Notes: Practical Vim by Drew Neil

Posted on June 18, 2018 by jcb

Contents



Preliminaries

Commands:

Command Action
:help :h display help file
:substitute :s search and replace
vimtutor teaches basic vim use

How The Book is Structured

Each chapter covers a theme proceeding from novice to advanced within the chapter.

Not designed to be read in order, but that’s what I’m going to do anyway.

How My Notes are Structured:

Each chapter gets a markdown file, every tip gets a section. The commands covered in the chapter will be listed at the top of each chapter note file.

Interspersed in each section will be my commentary.

Learn to Touch Type, Then Learn Vim

Seriously, learn to touch type. It’s actually super fun and satisfying. It’s also the single biggest piece of low-hanging productivity fruit you can pluck. You don’t have to be a 100 wpm or even an 80 wpm typist. I type at 60 wpm, but 40 is totally fine. It’s not about the speed, it’s about the fluidity of thought that comes from looking at what you’re doing on the screen rather than at your hands. It’s about willing a word to appear in front of you and having your fingers magically move to make it happen.
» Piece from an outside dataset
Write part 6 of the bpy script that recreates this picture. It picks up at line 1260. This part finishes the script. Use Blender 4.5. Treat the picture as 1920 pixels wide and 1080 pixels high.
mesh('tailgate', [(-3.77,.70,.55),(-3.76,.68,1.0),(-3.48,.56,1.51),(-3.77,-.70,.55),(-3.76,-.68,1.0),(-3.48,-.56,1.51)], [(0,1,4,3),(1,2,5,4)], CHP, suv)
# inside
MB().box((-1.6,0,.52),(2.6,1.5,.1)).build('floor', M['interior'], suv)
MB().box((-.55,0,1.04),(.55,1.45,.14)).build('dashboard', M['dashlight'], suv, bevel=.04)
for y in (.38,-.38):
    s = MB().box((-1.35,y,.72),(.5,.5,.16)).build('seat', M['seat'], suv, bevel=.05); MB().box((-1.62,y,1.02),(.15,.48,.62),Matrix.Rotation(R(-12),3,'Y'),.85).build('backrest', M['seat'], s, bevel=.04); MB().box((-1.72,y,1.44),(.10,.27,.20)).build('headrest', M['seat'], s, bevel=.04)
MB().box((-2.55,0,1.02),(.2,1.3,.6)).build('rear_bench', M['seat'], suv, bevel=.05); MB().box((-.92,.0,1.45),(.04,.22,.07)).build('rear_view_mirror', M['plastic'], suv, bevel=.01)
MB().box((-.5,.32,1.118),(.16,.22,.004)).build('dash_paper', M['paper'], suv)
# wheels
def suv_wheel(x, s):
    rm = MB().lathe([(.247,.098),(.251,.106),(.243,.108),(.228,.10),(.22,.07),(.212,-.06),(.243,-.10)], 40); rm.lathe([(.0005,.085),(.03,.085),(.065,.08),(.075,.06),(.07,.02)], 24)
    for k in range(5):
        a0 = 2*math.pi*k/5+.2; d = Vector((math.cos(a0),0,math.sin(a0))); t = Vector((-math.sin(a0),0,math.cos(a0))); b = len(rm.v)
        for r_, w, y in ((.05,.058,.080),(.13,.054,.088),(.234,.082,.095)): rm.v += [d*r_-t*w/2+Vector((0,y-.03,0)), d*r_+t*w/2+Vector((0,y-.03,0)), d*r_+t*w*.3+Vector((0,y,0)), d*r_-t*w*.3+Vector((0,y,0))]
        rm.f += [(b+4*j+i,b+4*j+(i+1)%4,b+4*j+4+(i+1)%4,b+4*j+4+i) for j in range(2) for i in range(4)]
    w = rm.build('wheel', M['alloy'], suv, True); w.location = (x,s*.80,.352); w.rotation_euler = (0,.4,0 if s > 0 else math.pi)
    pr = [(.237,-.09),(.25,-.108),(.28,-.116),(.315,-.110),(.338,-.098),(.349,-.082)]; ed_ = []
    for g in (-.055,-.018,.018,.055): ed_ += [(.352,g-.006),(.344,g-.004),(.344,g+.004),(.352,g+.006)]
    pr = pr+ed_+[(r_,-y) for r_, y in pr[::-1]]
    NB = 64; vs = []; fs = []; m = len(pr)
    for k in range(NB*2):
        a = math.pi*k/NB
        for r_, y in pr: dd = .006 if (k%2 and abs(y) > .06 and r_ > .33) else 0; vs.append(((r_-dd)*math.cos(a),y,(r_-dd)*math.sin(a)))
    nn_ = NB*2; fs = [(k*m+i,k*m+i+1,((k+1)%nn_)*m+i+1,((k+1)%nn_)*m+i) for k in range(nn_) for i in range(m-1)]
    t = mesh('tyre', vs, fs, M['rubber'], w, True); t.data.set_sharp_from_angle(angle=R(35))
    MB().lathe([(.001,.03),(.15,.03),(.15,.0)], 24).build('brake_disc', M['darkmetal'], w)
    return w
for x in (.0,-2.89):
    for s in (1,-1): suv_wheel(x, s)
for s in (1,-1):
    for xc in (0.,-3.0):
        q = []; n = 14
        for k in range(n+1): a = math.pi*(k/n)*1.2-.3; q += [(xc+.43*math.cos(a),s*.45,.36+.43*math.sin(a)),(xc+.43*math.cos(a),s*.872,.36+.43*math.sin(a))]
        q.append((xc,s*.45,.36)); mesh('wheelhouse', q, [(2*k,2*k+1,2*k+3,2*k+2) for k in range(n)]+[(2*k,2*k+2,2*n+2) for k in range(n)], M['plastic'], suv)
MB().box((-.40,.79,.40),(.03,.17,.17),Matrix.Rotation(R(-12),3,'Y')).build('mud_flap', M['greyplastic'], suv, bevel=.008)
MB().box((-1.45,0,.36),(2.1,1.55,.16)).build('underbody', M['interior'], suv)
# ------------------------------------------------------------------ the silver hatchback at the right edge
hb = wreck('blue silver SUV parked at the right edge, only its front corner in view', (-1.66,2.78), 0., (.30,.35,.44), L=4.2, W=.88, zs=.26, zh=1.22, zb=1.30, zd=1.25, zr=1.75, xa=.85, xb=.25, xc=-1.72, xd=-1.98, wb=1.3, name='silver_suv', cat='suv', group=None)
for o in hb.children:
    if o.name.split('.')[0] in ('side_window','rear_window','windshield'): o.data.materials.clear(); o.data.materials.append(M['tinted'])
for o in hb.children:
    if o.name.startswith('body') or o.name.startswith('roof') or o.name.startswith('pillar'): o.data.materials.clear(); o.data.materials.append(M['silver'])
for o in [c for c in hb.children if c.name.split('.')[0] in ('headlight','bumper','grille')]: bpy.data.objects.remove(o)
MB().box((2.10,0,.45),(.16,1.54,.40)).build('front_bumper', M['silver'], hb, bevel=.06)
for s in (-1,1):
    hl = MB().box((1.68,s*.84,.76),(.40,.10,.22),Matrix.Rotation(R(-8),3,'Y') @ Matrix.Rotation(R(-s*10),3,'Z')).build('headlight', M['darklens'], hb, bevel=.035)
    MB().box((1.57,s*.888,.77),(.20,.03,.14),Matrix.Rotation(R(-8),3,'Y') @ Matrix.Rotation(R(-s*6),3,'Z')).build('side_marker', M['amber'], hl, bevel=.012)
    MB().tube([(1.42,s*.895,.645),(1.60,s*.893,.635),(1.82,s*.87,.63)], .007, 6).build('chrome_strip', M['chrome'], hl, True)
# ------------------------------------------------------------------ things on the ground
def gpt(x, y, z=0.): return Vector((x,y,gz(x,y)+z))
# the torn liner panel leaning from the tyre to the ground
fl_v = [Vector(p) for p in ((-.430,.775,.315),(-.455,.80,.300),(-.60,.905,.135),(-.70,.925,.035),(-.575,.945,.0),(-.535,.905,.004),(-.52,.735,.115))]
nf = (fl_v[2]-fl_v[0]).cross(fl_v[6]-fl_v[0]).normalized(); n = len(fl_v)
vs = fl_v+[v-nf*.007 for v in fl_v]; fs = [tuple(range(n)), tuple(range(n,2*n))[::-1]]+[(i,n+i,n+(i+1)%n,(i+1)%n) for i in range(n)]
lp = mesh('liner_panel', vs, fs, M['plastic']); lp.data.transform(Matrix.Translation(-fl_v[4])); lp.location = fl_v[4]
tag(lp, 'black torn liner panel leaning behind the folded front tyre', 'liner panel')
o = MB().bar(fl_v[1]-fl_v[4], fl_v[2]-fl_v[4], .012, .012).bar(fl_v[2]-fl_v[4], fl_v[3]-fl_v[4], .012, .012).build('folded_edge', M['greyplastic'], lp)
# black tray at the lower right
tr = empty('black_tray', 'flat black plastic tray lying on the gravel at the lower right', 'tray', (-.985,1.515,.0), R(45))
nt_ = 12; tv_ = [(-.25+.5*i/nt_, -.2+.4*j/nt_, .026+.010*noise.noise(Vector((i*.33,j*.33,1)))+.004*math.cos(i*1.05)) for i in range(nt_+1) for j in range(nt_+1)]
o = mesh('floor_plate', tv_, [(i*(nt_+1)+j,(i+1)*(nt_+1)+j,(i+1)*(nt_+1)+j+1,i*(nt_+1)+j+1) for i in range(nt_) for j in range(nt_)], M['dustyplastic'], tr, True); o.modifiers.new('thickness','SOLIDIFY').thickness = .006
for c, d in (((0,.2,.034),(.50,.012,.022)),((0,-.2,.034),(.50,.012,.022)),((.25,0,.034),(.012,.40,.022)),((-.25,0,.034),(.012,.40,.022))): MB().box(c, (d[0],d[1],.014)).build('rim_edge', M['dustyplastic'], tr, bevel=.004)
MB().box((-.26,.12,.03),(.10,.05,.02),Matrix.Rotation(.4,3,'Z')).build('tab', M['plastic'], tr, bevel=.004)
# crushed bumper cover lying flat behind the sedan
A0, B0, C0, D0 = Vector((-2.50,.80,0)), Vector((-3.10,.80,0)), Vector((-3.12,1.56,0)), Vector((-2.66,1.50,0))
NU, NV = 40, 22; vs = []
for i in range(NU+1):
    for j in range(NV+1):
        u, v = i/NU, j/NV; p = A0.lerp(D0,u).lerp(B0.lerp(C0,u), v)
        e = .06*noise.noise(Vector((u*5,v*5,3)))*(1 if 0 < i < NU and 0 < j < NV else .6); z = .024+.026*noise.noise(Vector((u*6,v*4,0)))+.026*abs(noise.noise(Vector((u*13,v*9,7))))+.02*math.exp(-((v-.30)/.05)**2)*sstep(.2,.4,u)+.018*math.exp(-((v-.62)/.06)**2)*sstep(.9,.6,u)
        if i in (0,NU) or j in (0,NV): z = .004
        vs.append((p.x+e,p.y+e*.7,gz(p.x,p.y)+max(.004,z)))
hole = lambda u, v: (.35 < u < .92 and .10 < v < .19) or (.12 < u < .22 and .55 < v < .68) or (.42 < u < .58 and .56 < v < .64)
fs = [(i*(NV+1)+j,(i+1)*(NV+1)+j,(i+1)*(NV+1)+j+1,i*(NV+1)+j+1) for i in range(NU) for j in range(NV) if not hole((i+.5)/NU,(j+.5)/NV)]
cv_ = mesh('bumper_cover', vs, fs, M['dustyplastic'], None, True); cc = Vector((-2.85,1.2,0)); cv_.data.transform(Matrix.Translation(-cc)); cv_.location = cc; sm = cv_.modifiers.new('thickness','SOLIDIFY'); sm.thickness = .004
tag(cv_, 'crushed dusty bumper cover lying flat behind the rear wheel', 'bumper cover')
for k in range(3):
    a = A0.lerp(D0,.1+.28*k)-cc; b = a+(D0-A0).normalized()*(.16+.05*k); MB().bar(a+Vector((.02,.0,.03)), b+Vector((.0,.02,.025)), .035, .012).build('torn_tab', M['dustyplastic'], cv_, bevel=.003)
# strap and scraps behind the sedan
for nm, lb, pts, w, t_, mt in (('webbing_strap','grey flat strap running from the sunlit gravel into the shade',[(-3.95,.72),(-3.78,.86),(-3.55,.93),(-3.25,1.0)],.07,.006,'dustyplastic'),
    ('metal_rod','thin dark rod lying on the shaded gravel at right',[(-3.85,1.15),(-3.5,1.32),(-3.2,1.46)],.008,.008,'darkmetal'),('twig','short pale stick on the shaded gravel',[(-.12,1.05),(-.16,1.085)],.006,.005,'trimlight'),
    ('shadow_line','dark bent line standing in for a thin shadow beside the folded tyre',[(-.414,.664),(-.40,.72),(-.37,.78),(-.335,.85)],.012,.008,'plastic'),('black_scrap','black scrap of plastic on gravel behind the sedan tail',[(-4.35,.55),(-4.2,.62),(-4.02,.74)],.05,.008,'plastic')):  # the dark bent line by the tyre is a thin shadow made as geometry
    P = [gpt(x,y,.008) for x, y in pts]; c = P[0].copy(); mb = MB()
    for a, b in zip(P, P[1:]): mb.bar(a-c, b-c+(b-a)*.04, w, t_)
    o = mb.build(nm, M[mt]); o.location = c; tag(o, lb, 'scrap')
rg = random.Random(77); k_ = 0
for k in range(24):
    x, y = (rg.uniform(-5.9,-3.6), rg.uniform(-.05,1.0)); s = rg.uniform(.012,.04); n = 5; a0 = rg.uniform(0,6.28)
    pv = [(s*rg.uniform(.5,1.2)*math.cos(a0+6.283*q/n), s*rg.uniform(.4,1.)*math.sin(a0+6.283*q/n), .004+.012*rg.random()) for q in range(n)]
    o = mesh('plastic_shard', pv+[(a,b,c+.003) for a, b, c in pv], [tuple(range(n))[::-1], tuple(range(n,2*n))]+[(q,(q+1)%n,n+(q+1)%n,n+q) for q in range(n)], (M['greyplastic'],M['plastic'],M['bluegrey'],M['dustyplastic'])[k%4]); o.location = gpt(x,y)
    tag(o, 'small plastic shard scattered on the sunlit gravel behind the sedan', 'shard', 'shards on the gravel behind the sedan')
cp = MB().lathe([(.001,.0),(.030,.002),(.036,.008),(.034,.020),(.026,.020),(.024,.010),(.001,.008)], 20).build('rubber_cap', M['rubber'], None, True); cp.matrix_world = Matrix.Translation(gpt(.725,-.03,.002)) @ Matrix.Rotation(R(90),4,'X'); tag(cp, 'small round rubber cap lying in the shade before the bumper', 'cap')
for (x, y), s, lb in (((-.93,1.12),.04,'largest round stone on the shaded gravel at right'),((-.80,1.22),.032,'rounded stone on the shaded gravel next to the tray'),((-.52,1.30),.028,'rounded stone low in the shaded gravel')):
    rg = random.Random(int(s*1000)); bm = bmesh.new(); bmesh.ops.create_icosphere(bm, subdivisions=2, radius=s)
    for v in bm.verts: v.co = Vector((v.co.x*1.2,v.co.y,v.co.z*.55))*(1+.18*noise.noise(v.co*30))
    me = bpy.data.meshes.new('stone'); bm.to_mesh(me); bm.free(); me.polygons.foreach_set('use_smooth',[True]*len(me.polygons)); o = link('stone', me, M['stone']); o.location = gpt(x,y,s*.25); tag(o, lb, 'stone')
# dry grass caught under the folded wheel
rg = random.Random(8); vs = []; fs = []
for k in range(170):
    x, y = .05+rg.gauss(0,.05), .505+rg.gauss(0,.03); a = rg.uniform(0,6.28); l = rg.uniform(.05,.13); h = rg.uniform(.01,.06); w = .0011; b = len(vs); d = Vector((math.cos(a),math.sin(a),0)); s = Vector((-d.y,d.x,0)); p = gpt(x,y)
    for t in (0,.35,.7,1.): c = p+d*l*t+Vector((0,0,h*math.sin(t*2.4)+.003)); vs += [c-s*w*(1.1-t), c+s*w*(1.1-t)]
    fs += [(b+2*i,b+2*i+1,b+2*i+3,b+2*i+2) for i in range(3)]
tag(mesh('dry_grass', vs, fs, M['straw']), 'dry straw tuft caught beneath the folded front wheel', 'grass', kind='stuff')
It’s about making the machine an extension of your mind. Which also why we learn vim.

Read the Forgotten Manual

The Vim documentation is delightful. Truly delightful. Our world of software is a barren wasteland where ravaging hordes of brogrammers prowl in the darkness, pouncing on unwary beginners with cries of “git gud, scrub”. But there are rare pockets of civilization in this wilderness, oases to shelter the weary traveler, and one of the best of these is the Vim documentation. It is plainly written, it is comprehensive, it is tastefully formatted and organized, it is perfectly integrated into the software it is documenting. Rejoice, developers, and weep, for you will rarely have it this good.

Notation for Simulating Vim on the Page

Notation Meaning
x press ‘x’ once
dw press d then x
dap press d, a, p
<C-n> <Ctrl> and n
f{char} f then any character
f{a-z} f then any lowercase letter
f{a-zA-Z} f then any lowercase or uppercase letter
d{motion} d then any motion command
<C-r>{register} <Ctrl> and r, then a register address
<C-w><C-j> <C-w> then <C-j>
<Esc> Escape key
<CR> Enter key (CR stands for Carriage Return)
<S-Tab> <Shift> and <Tab> at the same time

Prompt Meaning
$ system shell outside vim
: Command-Line mode Ex command
/ Forward search
? Backward search
= Command-Line mode evaluate Vim script

All the cursor position notation is intuitive. It looks exactly like what happens in-editor.

Use Vim’s Factory Settings

How about no? I like my .vimrc. If I find a mismatch while doing any exercises (unlikely, my .vimrc is pretty minimal), then and only then will I run vim -u NONE -N.

Vim in the Terminal or GUI

Terminal. Obviously terminal. Vastly superior in its integration with the shell environment.